Year:  2024

Director:  Denis Villeneuve

Rated:  M

Release:  29 February 2024

Distributor: Warner/Universal

Running time: 166 minutes

Worth: $18.50
FilmInk rates movies out of $20 — the score indicates the amount we believe a ticket to the movie to be worth

Cast:
Timothée Chalamet, Zendaya, Javier Bardem, Rebecca Ferguson, Josh Brolin, Austin Butler, Florence Pugh, Christopher Walken, Dave Bautista, Lea Seydoux, Stella Skarsgard, Charlotte Rampling

Intro:
…a true-blue(-eyed) triumph for modern mainstream cinema and an experience that can make even the biggest of projection screens feel even bigger.

This is epic sci-fi as it’s meant to be. Everything that gave the first part its awe-inspiring grandeur is here, from Melbourne-born DP Greig Fraser continuing his rampage as a one-man leviathan behind the camera, to Hans Zimmer and the sound design team crafting increasingly dense and sprawling soundscapes, to the truly breathtaking love and care put into the production design.

The black-and-white photography used for a key scene on the Harkonnens’ home planet gives Black & Chrome vibes in the best way, which fit the bleakness of the culture being highlighted. And with more visual focus being put on Arrakis as opposed to the Brutalist trappings of the Great Houses, there’s more of a serene beauty to the landscape.

The interior POV of the story, this time around shows it as a place of life, rather than desolation, that is being set upon by dragonfly ships, spice harvesters that look like oversized mechanical ticks, and ants armed with laser weapons. Nothing that a big-arse worm can’t handle.

The script (with Villeneuve and Jon Spaihts carrying on without Eric Roth this time) also builds on their already-impressive foundation, furthering the Game Of Thrones-esque political intrigue amongst the Houses and the shadowy forces controlling them, as well as turbo-boosting the religious side of things to create a noticeably darker experience. While the presence of Javier Bardem as Stilgar, the zealous yet earnest uncle of the main cast, allows for some pockets of comic relief here and there, the narrative stays true to Frank Herbert’s cautious scepticism about the rise and legitimisation of religious zealotry.

Timothée Chalamet handles the tragic trajectory of his character from angsty orphan to war messiah with suitable grit, and Zendaya does phenomenally alongside him as his external conscience. Even with all the work done to highlight just how bloody revolting the Harkonnens are (right down to Austin Butler as the vicious Feyd-Rautha, who could only be more unnerving to watch if he borrowed Sting’s winged underpants from the ‘80s version), it effectively conveys how the promise of a dark reflection of our main hero… may have already come to fruition with the hero himself. It reflects statements in earlier Villeneuve works (the bleak perspective on religious influence from Prisoners, the darkened moral compromise of Sicario, the totalitarian self-deception of Enemy) in a way that, much like rewatching Peter Jackson’s Tolkien adaptations in context to his early splatstick features, give the impression of the culmination of a director’s body of work up to that point, irrespective of specific genre.

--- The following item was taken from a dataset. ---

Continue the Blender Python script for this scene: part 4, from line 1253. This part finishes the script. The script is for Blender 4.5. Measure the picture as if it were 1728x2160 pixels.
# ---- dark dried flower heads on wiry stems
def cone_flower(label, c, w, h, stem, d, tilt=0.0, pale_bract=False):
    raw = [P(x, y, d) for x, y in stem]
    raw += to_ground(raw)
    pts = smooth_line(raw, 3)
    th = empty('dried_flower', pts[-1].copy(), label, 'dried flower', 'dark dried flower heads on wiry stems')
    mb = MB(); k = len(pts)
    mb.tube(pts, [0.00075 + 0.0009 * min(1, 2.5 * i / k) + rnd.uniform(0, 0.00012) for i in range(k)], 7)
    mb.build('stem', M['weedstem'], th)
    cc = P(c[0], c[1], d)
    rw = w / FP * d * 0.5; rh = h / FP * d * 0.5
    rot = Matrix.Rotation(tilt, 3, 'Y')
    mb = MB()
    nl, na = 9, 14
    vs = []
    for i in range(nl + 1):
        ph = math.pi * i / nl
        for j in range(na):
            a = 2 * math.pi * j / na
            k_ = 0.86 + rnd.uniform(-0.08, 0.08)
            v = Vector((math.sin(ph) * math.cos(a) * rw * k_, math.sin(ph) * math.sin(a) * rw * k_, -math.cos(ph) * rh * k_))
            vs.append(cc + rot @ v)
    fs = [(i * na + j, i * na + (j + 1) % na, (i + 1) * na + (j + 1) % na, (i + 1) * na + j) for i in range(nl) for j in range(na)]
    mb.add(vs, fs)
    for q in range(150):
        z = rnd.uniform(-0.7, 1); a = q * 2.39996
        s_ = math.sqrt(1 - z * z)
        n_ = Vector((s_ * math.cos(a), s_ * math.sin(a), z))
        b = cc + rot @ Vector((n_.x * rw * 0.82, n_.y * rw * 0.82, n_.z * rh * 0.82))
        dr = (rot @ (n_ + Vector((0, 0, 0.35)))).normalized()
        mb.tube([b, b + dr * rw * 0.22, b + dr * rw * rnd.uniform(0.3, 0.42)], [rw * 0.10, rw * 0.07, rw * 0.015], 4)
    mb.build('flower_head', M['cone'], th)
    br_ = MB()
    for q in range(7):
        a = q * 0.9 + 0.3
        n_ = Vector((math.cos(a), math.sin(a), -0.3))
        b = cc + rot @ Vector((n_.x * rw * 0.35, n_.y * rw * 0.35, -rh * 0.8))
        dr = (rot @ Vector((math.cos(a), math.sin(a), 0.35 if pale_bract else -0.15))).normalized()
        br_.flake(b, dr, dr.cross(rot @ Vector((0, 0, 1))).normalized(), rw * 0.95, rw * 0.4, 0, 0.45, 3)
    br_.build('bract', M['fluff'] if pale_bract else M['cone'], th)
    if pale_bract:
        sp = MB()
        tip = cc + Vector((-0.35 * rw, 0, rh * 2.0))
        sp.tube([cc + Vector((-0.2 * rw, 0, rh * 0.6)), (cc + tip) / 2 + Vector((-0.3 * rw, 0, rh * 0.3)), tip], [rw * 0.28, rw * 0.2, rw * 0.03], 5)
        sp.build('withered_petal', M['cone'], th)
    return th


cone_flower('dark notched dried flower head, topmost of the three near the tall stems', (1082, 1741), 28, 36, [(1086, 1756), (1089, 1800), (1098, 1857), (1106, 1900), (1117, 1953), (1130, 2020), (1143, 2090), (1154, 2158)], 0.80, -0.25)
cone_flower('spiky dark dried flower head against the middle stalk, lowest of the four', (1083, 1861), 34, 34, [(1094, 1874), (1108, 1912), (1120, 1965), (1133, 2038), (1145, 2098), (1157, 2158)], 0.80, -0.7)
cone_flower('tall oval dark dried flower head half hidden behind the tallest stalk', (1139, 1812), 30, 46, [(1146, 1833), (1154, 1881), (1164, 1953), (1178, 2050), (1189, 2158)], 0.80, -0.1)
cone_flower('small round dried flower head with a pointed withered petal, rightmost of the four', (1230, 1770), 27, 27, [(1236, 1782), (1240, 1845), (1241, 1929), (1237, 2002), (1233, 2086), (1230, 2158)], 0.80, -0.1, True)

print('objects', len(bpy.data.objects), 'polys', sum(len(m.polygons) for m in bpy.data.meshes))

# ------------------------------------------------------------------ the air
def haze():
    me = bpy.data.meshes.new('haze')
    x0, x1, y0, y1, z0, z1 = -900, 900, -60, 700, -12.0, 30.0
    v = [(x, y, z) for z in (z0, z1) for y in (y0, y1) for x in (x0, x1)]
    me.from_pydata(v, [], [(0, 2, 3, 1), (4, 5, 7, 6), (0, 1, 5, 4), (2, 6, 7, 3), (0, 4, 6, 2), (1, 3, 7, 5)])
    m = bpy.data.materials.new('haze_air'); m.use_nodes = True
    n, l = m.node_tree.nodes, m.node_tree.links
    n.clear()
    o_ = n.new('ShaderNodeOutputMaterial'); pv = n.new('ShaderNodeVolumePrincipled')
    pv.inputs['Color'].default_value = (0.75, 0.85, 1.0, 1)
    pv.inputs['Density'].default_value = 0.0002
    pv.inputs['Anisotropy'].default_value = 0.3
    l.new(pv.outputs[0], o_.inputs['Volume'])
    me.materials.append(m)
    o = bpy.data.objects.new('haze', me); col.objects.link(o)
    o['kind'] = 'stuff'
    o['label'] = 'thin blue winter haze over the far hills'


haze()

Dune: Part Two is both as a closing-of-the-circle for the story of the first Dune book (with a further continuation already in the works, because this iron’s still hot, dammit!), as well as its own satisfyingly harrowing yarn about the nature of faith and control. It’s a true-blue(-eyed) triumph for modern mainstream cinema and an experience that can make even the biggest of projection screens feel even bigger.